Cover of Alexander the Great in Afghanistan

For the first time in over a thousand years we know the exact length of the reign of Alexander the Great - 12 years 8 months and 14 days!

The new date has just been published in Alexander the Great in Afghanistan: A Reconstruction of Cleitarchus by Andrew Chugg, who is an expert on Alexander the Great. He has appeared in several TV documentaries on Alexander the Great shown around the world on the National Geographic TV channel, most recently in the Alexander the Great episode of Mystery Files (first aired on June 7th 2011 on National Geographic UK). He is also the author of articles on Alexander the Great in peer-reviewed academic journals, including Greece & Rome, The American Journal of Ancient History and the Ancient History Bulletin.

The new book relates the story of how Alexander's campaigns in Afghanistan turned into a blood-soaked slog against unrelenting opponents who adopted the same style of guerrilla resistance as is seen in that region today. Simultaneously, Alexander was beset by internal dissension, which engendered treason and plot within his own camp. How he coped with these dual challenges, through ruthless application of force in combination with conciliatory gestures, still offers useful lessons in strategy. For Alexander was ultimately uniquely successful in that region insofar as he established its rule by Greek kings for the next several centuries.

The clue that the new book reveals to the exact date that Alexander became king comes from the fact that Cleitarchus, the author of an influential history of the king's reign, wrote one book to cover each year and he began each of these books precisely on the anniversary of Alexander coming to the throne. Cleitarchus started his sixth book on the day after Gaugamela, Alexander’s greatest battle. That day must have been the fifth anniversary of Alexander becoming king and we can date it precisely, because there was a lunar eclipse just before the battle, which is mentioned in the ancient accounts.

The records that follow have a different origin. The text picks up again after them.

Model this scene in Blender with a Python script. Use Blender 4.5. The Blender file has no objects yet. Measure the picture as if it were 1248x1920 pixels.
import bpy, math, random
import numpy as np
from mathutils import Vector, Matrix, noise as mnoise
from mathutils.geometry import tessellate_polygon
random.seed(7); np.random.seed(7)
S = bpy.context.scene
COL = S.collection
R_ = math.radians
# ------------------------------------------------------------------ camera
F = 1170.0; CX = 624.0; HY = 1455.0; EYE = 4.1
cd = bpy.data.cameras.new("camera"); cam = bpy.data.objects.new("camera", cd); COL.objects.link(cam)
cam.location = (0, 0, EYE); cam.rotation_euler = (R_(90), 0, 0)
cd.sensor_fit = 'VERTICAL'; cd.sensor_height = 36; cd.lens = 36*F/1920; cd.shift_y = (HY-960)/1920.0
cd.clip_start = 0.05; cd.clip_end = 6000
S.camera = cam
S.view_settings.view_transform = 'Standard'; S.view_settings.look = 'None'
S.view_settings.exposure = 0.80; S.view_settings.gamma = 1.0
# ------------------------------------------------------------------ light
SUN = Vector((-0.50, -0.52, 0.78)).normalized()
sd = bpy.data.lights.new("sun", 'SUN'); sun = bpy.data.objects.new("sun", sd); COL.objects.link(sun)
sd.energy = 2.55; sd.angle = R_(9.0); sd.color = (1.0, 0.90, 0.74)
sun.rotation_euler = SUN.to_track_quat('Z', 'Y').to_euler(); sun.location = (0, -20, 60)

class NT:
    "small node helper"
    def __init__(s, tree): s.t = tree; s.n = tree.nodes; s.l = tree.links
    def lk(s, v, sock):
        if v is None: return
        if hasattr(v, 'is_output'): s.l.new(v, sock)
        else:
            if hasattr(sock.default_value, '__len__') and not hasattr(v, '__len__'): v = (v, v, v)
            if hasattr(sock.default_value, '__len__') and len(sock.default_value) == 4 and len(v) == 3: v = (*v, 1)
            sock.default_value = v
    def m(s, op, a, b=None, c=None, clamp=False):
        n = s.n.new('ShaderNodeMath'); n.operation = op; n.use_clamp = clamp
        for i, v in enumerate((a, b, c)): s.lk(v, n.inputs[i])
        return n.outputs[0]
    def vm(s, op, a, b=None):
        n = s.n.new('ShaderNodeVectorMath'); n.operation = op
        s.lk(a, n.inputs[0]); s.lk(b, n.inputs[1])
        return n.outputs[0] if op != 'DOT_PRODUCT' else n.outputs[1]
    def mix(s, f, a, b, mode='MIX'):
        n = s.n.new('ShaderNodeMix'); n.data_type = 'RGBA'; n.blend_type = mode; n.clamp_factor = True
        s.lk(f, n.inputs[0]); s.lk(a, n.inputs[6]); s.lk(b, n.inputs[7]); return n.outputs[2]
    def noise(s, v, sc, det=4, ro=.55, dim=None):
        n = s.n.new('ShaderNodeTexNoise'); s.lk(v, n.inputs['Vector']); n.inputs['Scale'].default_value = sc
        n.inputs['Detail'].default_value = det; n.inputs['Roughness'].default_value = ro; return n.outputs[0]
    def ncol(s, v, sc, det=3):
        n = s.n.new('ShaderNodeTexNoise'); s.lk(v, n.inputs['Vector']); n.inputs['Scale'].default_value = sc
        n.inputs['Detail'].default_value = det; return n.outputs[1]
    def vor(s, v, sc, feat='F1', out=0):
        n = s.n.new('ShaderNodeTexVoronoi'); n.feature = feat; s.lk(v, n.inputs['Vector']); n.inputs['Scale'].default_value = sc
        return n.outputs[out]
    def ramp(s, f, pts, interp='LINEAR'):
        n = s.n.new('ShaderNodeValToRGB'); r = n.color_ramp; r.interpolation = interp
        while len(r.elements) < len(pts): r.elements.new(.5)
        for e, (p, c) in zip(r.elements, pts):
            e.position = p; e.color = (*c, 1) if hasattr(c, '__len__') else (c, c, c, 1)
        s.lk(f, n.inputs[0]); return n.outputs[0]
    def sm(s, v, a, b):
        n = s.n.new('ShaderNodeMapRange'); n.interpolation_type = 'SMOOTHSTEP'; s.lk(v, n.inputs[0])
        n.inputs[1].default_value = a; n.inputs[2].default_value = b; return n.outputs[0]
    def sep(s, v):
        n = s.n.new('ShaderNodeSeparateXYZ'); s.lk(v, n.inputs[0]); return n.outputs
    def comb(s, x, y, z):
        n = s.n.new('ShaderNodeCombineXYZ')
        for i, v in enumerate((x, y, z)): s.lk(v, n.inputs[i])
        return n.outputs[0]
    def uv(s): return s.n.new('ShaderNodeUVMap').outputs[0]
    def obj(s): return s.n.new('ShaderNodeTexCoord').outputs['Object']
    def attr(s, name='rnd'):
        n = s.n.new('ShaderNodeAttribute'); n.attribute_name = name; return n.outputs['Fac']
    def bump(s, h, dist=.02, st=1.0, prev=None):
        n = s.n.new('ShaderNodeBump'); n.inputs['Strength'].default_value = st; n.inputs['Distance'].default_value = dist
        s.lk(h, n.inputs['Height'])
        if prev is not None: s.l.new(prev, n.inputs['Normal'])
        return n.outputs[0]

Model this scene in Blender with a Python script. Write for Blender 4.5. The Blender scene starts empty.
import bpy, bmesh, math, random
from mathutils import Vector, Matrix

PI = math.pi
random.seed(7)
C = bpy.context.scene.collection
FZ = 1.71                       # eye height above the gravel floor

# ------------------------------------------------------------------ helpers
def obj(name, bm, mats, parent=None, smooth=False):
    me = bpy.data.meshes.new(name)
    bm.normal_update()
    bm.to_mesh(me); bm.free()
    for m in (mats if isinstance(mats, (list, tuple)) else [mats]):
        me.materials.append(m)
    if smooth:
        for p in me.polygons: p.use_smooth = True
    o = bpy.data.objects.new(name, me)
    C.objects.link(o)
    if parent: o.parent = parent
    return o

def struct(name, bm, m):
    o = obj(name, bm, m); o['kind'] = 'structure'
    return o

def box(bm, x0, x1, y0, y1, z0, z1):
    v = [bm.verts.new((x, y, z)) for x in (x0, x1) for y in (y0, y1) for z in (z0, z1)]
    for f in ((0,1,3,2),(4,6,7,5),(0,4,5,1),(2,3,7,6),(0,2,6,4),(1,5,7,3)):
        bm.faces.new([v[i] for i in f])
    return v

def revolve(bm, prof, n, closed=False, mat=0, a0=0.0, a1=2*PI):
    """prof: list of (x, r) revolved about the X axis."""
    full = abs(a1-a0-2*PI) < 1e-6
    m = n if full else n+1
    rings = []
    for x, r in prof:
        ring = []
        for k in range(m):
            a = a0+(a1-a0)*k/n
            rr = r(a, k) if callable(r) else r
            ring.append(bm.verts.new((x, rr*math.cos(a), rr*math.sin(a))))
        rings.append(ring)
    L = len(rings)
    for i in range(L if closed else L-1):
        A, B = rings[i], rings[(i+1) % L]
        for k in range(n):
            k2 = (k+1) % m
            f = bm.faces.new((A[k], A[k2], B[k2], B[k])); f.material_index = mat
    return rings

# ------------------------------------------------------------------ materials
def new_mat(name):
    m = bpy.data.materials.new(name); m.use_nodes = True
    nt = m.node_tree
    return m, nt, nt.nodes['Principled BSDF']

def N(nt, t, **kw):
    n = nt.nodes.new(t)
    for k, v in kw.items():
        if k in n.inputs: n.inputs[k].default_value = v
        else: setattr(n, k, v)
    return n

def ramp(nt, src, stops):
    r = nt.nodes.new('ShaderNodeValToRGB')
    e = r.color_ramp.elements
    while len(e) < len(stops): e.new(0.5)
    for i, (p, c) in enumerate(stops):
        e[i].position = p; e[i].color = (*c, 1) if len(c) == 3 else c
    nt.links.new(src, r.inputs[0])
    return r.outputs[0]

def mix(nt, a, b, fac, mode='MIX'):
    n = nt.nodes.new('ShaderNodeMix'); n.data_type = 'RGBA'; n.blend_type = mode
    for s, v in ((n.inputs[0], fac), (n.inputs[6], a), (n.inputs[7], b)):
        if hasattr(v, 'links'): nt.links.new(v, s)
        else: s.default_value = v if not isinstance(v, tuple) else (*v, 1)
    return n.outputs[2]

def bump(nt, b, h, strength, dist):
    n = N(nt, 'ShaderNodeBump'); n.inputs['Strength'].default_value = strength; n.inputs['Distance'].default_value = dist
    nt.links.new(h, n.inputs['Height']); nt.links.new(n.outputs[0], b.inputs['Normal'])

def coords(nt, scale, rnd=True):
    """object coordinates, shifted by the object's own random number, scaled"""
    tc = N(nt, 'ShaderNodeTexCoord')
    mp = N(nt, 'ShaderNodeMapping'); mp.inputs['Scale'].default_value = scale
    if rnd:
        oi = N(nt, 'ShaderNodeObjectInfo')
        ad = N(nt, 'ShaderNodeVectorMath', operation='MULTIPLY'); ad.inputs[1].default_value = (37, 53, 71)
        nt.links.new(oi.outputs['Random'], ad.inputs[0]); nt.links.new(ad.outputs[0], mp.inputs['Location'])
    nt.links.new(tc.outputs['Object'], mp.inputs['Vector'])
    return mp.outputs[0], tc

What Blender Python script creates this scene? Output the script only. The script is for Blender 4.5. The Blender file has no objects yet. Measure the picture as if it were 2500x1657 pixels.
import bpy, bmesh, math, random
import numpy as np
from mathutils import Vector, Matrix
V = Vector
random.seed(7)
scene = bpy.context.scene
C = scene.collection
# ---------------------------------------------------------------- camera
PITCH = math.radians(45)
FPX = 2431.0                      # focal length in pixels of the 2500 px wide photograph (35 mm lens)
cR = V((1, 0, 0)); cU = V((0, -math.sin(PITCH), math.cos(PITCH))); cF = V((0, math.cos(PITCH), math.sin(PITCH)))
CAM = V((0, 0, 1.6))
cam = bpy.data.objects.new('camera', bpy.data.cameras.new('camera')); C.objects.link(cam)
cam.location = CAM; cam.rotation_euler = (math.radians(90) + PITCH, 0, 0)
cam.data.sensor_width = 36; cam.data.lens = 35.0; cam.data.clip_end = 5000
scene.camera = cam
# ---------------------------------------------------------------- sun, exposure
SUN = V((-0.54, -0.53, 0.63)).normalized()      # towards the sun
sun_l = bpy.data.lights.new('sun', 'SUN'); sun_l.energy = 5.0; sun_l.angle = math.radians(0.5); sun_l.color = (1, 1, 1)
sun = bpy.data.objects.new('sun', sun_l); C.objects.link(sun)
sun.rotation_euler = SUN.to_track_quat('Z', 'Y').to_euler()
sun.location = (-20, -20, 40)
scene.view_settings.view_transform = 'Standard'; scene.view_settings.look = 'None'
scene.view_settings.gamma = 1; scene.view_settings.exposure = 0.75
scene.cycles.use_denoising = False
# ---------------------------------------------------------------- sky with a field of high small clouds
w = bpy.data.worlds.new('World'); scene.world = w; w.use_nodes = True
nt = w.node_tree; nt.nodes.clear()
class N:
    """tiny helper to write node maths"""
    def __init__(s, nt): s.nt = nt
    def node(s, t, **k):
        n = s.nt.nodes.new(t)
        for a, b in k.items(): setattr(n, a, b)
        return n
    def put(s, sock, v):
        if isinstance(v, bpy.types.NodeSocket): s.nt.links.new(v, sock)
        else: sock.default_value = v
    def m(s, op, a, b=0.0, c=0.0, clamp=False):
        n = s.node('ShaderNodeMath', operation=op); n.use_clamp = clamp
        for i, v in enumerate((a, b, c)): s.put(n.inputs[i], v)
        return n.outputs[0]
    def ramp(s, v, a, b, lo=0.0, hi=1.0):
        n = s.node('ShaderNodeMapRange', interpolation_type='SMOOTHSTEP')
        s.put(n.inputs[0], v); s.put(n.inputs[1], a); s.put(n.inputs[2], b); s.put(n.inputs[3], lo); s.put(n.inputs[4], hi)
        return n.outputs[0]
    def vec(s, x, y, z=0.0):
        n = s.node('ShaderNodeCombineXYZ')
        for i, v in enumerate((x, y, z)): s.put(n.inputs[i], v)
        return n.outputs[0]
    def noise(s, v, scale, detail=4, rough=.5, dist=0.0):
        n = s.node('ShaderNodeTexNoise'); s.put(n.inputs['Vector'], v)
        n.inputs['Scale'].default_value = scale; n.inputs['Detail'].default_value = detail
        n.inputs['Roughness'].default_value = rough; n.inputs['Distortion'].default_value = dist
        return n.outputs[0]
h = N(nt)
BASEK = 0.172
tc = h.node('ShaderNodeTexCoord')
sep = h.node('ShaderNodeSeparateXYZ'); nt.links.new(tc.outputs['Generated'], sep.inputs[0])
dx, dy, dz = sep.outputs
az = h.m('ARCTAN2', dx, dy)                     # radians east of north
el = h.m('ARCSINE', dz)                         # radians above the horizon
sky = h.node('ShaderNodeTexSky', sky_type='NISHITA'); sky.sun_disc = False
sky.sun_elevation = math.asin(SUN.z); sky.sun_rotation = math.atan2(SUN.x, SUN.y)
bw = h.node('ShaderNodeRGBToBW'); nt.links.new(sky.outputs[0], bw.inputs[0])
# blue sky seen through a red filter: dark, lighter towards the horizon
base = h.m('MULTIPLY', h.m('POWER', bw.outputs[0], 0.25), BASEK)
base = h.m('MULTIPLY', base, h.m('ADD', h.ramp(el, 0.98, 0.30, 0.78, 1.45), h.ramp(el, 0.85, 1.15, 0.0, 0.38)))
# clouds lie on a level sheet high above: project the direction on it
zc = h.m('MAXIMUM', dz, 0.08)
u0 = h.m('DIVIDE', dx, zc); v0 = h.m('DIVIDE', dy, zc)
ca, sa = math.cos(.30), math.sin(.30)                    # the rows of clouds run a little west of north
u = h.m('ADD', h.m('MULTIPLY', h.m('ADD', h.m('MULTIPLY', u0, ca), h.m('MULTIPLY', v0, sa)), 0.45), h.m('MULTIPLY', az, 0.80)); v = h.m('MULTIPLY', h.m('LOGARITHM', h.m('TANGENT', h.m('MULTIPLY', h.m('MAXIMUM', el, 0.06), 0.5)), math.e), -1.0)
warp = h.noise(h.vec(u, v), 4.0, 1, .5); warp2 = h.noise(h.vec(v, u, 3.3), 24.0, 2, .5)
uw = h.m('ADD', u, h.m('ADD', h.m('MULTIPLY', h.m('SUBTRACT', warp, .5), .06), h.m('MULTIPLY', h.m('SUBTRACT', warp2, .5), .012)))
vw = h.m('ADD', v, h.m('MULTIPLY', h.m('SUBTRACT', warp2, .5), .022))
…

So Alexander must have come to the throne on the same day of the year five years earlier.

The new research points to the Autumnal Equinox in 336BC as being the date that Alexander’s reign began. You will find it in your diary on 23rd September this year. It is the day on which the sun is above the horizon for exactly 12 hours, so day and night are of equal length. The other key fact that we know about the day that Alexander came to the throne is that it was a religious festival at which his father Philip was assassinated by a knife attack from one of his guards. In Alexander’s kingdom the New Year was kicked off by the Autumnal Equinox, so that was a really likely date for a religious festival, which provides strong corroboration for the new date.